INPUT MATERIAL =
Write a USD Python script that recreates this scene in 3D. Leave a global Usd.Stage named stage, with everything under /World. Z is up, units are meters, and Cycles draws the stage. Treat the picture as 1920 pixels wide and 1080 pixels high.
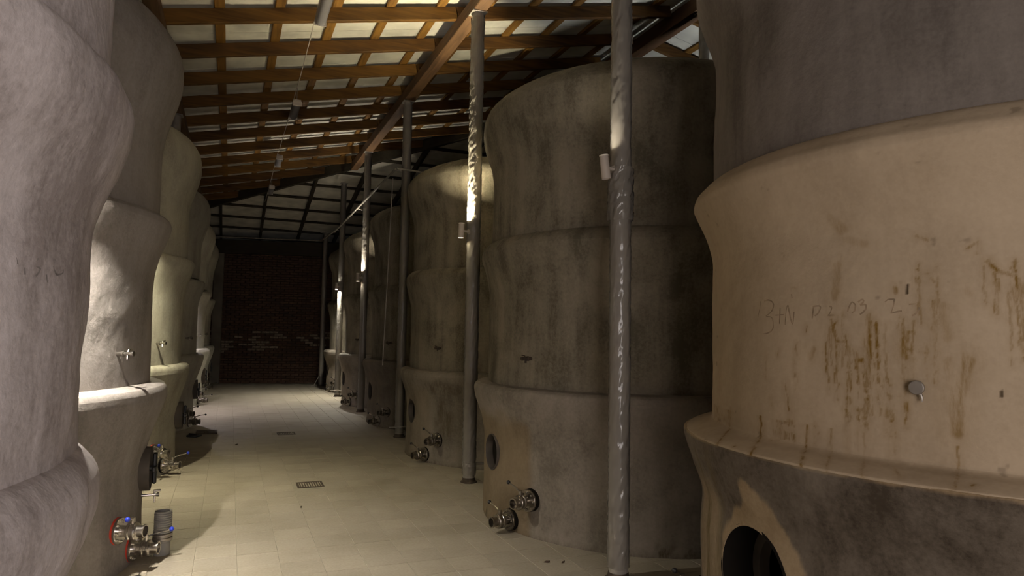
import math, random
import numpy as np, trimesh, manifold3d as m3
from pxr import Usd, UsdGeom, UsdLux, UsdShade, Sdf, Gf, Vt
import usdkit, meshkit

# ------------------------------------------------------------------ stage, camera, lights, exposure
stage = Usd.Stage.CreateInMemory()
UsdGeom.SetStageUpAxis(stage, UsdGeom.Tokens.z)
UsdGeom.SetStageMetersPerUnit(stage, 1.0)
UsdGeom.Xform.Define(stage, '/World')
stage.SetDefaultPrim(stage.GetPrimAtPath('/World'))
H = 1.6                                   # eye height: the plan below is in eye heights
F_PX = 1288.45
RIGHT = np.array([0.92536965, -0.37870248, 0.01659637])
UP = np.array([-0.03954298, -0.05289572, 0.99781681])
FWD = np.array([0.37699783, 0.92400567, 0.06392312])
cam = UsdGeom.Camera.Define(stage, '/World/camera')
cam.CreateHorizontalApertureAttr(36.0)
cam.CreateVerticalApertureAttr(20.25)
cam.CreateFocalLengthAttr(36.0 * F_PX / 1920)
cam.CreateClippingRangeAttr(Gf.Vec2f(0.05, 200))
EXPOSURE = 0.0
cam.CreateExposureAttr(EXPOSURE)
cm = Gf.Matrix4d(*RIGHT, 0, *UP, 0, *(-FWD), 0, 0, 0, H, 1)
cam.AddTransformOp().Set(cm)

LAMP = 12000.0        # radiance of a lit wall-lamp disc
GATE = 8.2            # radiance of the daylight gate behind the camera
SKY = 0.005

dome = UsdLux.DomeLight.Define(stage, '/World/sky')
dome.CreateIntensityAttr(SKY)
dome.CreateColorAttr(Gf.Vec3f(0.8, 0.88, 1.0))
gate = UsdLux.RectLight.Define(stage, '/World/gate_daylight')     # daylight standing in the open gate of the front wall
gate.CreateWidthAttr(1.8)
gate.CreateHeightAttr(2.2)
gate.CreateIntensityAttr(GATE)
gate.CreateColorAttr(Gf.Vec3f(1.0, 0.9, 0.87))
gx = UsdGeom.Xformable(gate)
gx.AddTranslateOp().Set(Gf.Vec3d(0.65, -1.93, 1.5))
gx.AddRotateXYZOp().Set(Gf.Vec3f(90, 0, 0))
LIT_LAMPS = {  # name -> (up strength, down strength, colour)
    'R1': (0.10, 0.0, (1, .9, .72)), 'R2': (2.4, 0.02, (1, .88, .60)), 'R4': (0.8, 0.03, (1, .9, .74)), 'R5': (0.02, 1.5, (1, .95, .82)),
    'L1': (0.0, 2.1, (1, .93, .82)), 'L2': (0.0, 0.85, (1, .92, .66)), 'L4': (0.0, .8, (1, .90, .95)), 'RR': (0.9, 0.0, (.92, .96, 1))}

# ------------------------------------------------------------------ helpers
RNG = random.Random(7)
used = {}
def path_of(parent, name):
    base = f'{parent}/{name}'
    n = used.get(base, -1) + 1
    used[base] = n
    return base if n == 0 else f'{base}_{n:03d}'
def keys(p, **kw):
    for k, v in kw.items():
        if v: p.SetCustomDataByKey(k, v)
def thing(name, label, cat, loc=(0, 0, 0), rotz=0.0, group=None, kind=None):
    x = UsdGeom.Xform.Define(stage, path_of('/World', name))
    x.AddTranslateOp().Set(Gf.Vec3d(*[float(c) for c in loc]))
    if rotz: x.AddRotateZOp().Set(float(rotz))
    keys(x.GetPrim(), label=label, category=cat, group=group, kind=kind)
    return str(x.GetPath())
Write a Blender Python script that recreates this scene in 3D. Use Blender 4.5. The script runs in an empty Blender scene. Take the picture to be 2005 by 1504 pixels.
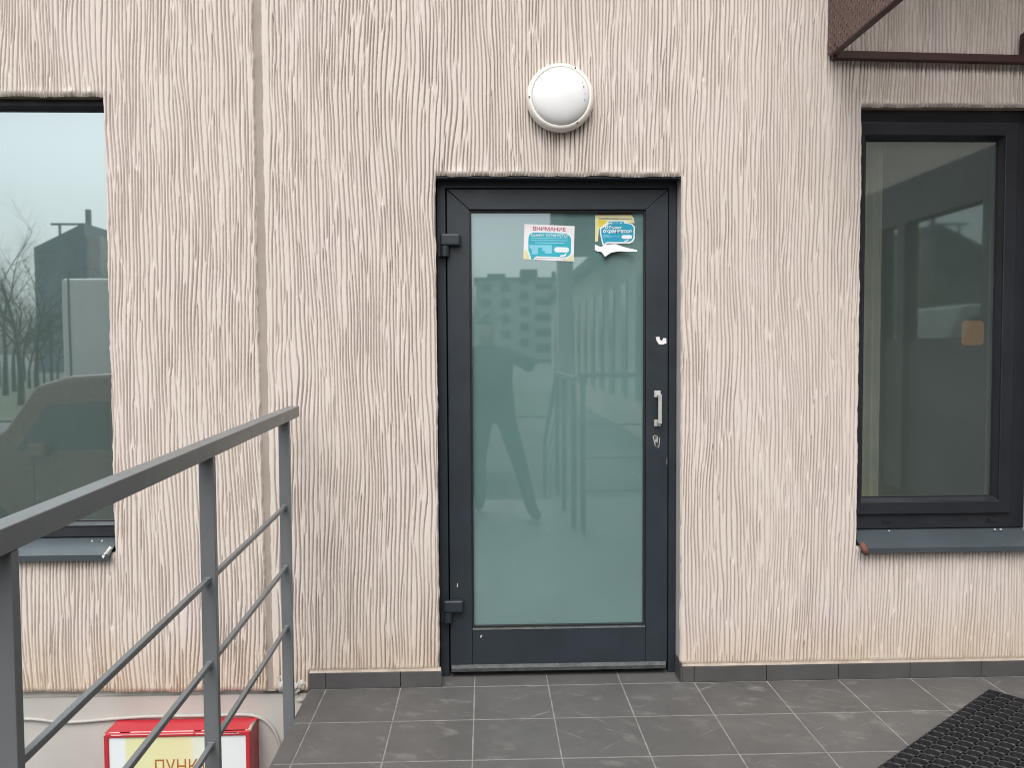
import bpy, bmesh, math, random
import numpy as np
from mathutils import Vector, Matrix

random.seed(7)
RNG = np.random.default_rng(11)
scene = bpy.context.scene
col = scene.collection
R = math.radians

# ------------------------------------------------------------------ camera
CAM = Vector((-0.0125, -3.3068, 1.3724))
YAW, PITCH, ROLL, FPX = -0.0329, -0.0427, -0.0053, 1612.37

def cam_dir(u, v):
    c, s = math.cos(ROLL), math.sin(ROLL)
    u, v = c * u + s * v, -s * u + c * v
    c, s = math.cos(PITCH), math.sin(PITCH)
    y, z, x = c + s * v, s - c * v, u
    c, s = math.cos(YAW), math.sin(YAW)
    return Vector((c * x - s * y, s * x + c * y, z))

fwd = cam_dir(0, 0)
right = cam_dir(1, 0) - fwd
up = cam_dir(0, -1) - fwd
cam_data = bpy.data.cameras.new('camera')
cam_data.sensor_width = 36.0
cam_data.lens = FPX * 36.0 / 2005.0
cam_data.clip_start = 0.05
cam_data.clip_end = 2000.0
cam = bpy.data.objects.new('camera', cam_data)
col.objects.link(cam)
cam.matrix_world = Matrix(((right.x, up.x, -fwd.x, CAM.x), (right.y, up.y, -fwd.y, CAM.y),
                           (right.z, up.z, -fwd.z, CAM.z), (0, 0, 0, 1)))
scene.camera = cam

# ------------------------------------------------------------------ sky, sun, exposure (overcast)
SUN_DIR = Vector((-0.10, -0.58, 0.82)).normalized()      # towards the sun
world = bpy.data.worlds.new('World')
scene.world = world
world.use_nodes = True
wn, wl = world.node_tree.nodes, world.node_tree.links
bg = wn['Background']
sky = wn.new('ShaderNodeTexSky')
sky.sky_type = 'NISHITA'
sky.sun_disc = False
sky.sun_elevation = math.asin(SUN_DIR.z)
sky.sun_rotation = math.atan2(SUN_DIR.x, SUN_DIR.y)
sky.air_density = 1.0
sky.dust_density = 5.0
sky.ozone_density = 1.0
hs = wn.new('ShaderNodeHueSaturation')
hs.inputs['Saturation'].default_value = 0.22
wl.new(sky.outputs['Color'], hs.inputs['Color'])
wl.new(hs.outputs['Color'], bg.inputs['Color'])
bg.inputs['Strength'].default_value = 0.15
sun_data = bpy.data.lights.new('sun', 'SUN')
sun_data.energy = 0.8
sun_data.angle = R(60)
sun_data.color = (1.0, 0.98, 0.95)
sun = bpy.data.objects.new('sun', sun_data)
col.objects.link(sun)
sun.rotation_euler = (-SUN_DIR).to_track_quat('-Z', 'Y').to_euler()
sun.location = (-6, -8, 12)
scene.view_settings.view_transform = 'Standard'
scene.view_settings.look = 'None'
scene.view_settings.exposure = 0.60
scene.view_settings.gamma = 1.0
scene.view_settings.use_curve_mapping = False
scene.cycles.use_denoising = True
scene.cycles.max_bounces = 8
scene.cycles.filter_width = 1.0
scene.cycles.caustics_reflective = False
scene.cycles.caustics_refractive = False

# ------------------------------------------------------------------ materials
def nodes(name):
    m = bpy.data.materials.new(name)
    m.use_nodes = True
    nt = m.node_tree
    b = nt.nodes['Principled BSDF']
    return m, nt.nodes, nt.links, b

def ramp(n, l, src, stops):
    r = n.new('ShaderNodeValToRGB')
    e = r.color_ramp.elements
    while len(e) < len(stops):
        e.new(0.5)
    for el, (p, c) in zip(e, stops):
        el.position = p
        el.color = (*c, 1) if len(c) == 3 else c
    l.new(src, r.inputs['Fac'])
    return r.outputs['Color']

def noise(n, l, vec, scale, detail=4, rough=0.55, dist=0.0):
    t = n.new('ShaderNodeTexNoise')
    t.inputs['Scale'].default_value = scale
    t.inputs['Detail'].default_value = detail
    t.inputs['Roughness'].default_value = rough
    t.inputs['Distortion'].default_value = dist
    if vec is not None:
        l.new(vec, t.inputs['Vector'])
    return t.outputs['Fac']

def mapping(n, l, src, scale=(1, 1, 1), rot=(0, 0, 0), loc=(0, 0, 0)):
    m = n.new('ShaderNodeMapping')
    m.inputs['Scale'].default_value = scale
    m.inputs['Rotation'].default_value = rot
    m.inputs['Location'].default_value = loc
    l.new(src, m.inputs['Vector'])
    return m.outputs['Vector']

def mix(n, l, fac, a, b, mode='MIX'):
    m = n.new('ShaderNodeMix')
    m.data_type = 'RGBA'
    m.blend_type = mode
    for k, v in ((0, fac), (6, a), (7, b)):
        if isinstance(v, (int, float)):
            m.inputs[k].default_value = v
        elif isinstance(v, (tuple, list)):
            m.inputs[k].default_value = (*v, 1) if len(v) == 3 else v
        else:
            l.new(v, m.inputs[k])
    return m.outputs[2]

def bump(n, l, b, height, strength=0.3, distance=0.002):
    t = n.new('ShaderNodeBump')
    t.inputs['Strength'].default_value = strength
    t.inputs['Distance'].default_value = distance
    l.new(height, t.inputs['Height'])
    l.new(t.outputs['Normal'], b.inputs['Normal'])

def coords(n, kind='Object'):
    return n.new('ShaderNodeTexCoord').outputs[kind]

def paint(name, c, rough=0.5, var=0.12, scale=6.0, bscale=180.0, bstr=0.08, metal=0.0, spec=0.5,
          specks=None, speck_at=0.72, kind='Object'):
    m, n, l, b = nodes(name)
    v = coords(n, kind)
    f = noise(n, l, v, scale, 5, 0.6)
    lo = tuple(x * (1 - var) for x in c)
    hi = tuple(min(1, x * (1 + var)) for x in c)
    out = ramp(n, l, f, [(0.3, lo), (0.7, hi)])
    if specks:
        s = noise(n, l, v, scale * 22, 3, 0.6)
        k = ramp(n, l, s, [(speck_at, (0, 0, 0)), (speck_at + 0.04, (1, 1, 1))])
        out = mix(n, l, k, out, specks)
    l.new(out, b.inputs['Base Color'])
    rf = ramp(n, l, noise(n, l, v, scale * 3, 4, 0.6), [(0.3, (rough * 0.85,) * 3), (0.7, (min(1, rough * 1.2),) * 3)])
    l.new(rf, b.inputs['Roughness'])
    b.inputs['Metallic'].default_value = metal
    b.inputs['Specular IOR Level'].default_value = spec
    if bstr:
        bump(n, l, b, noise(n, l, v, bscale, 3, 0.6), bstr, 0.001)
    return m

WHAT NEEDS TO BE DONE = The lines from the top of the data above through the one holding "cam.AddTransformOp().Set(cm)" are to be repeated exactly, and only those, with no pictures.

RESPONSE =
Write a USD Python script that recreates this scene in 3D. Leave a global Usd.Stage named stage, with everything under /World. Z is up, units are meters, and Cycles draws the stage. Treat the picture as 1920 pixels wide and 1080 pixels high.
import math, random
import numpy as np, trimesh, manifold3d as m3
from pxr import Usd, UsdGeom, UsdLux, UsdShade, Sdf, Gf, Vt
import usdkit, meshkit

# ------------------------------------------------------------------ stage, camera, lights, exposure
stage = Usd.Stage.CreateInMemory()
UsdGeom.SetStageUpAxis(stage, UsdGeom.Tokens.z)
UsdGeom.SetStageMetersPerUnit(stage, 1.0)
UsdGeom.Xform.Define(stage, '/World')
stage.SetDefaultPrim(stage.GetPrimAtPath('/World'))
H = 1.6                                   # eye height: the plan below is in eye heights
F_PX = 1288.45
RIGHT = np.array([0.92536965, -0.37870248, 0.01659637])
UP = np.array([-0.03954298, -0.05289572, 0.99781681])
FWD = np.array([0.37699783, 0.92400567, 0.06392312])
cam = UsdGeom.Camera.Define(stage, '/World/camera')
cam.CreateHorizontalApertureAttr(36.0)
cam.CreateVerticalApertureAttr(20.25)
cam.CreateFocalLengthAttr(36.0 * F_PX / 1920)
cam.CreateClippingRangeAttr(Gf.Vec2f(0.05, 200))
EXPOSURE = 0.0
cam.CreateExposureAttr(EXPOSURE)
cm = Gf.Matrix4d(*RIGHT, 0, *UP, 0, *(-FWD), 0, 0, 0, H, 1)
cam.AddTransformOp().Set(cm)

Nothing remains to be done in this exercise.